The controversy concerned the Bank of the United States, an institution incorporated by Congress to head the nation’s financial system. Believing that the Bank corruptly privileged “the rich and powerful” over “the humble members of society—the farmers, mechanics, and laborers,” Jackson had set out to destroy it, first by vetoing a renewal of its charter and then by pulling the government’s money from its vaults. For this, the United States Senate censured Jackson—the only time in our history that has happened. Jackson, unbowed, returned a scathing protest, asserting the president’s authority to act as “the direct representative of the American people.” Privately he took to calling the Bank “the golden calf” and “this whore of Babylon.”  

As the new volume shows, the Bank War was one of many controversies roiling Jackson’s presidency in 1834. Throughout the year Jackson pursued his aim of compelling eastern Indians to remove west of the Mississippi. In May the Chickasaws, under relentless pressure, signed a removal treaty. But brazen frauds complicated Jackson’s scheme to induce Creek emigration from Alabama, while the Cherokees, led by principal chief John Ross and backed by many white sympathizers, stood fast in resistance. 

In 1834 Jackson continued his longstanding effort to pry the province of Texas loose from Mexico. Other matters engaging Jackson included corruption scandals in the Post Office Department and at Mississippi land offices, fractious disputes over rank and seniority among Army and Navy officers, and a fire that gutted Jackson’s Hermitage home in Tennessee. 

These stories and many more are told in The Papers of Andrew Jackson: Volume XII, 1834. Presenting more than 500 original documents—public and private letters, memoranda, and official papers—in full annotated text, the volume is the latest installment in an ongoing series that has been called “the gold standard of historical documentary editing.” 

Volume XII is the sixth and last produced under the editorship of Daniel Feller, now Distinguished Professor Emeritus at the University of Tennessee, Knoxville.

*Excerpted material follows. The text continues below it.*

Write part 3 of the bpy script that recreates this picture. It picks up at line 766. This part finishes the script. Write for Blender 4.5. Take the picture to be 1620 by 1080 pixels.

Associate Editors Thomas Coens and Laura-Eve Moss are UT research faculty in history. The index was completed under Michael Woods, Feller’s successor as UT history professor and Jackson editor. Financial support was provided by the UT College of Arts and Sciences as well as the National Endowment for the Humanities, the National Historical Publications and Records Commission, the Tennessee Historical Commission, and the Watson-Brown Foundation.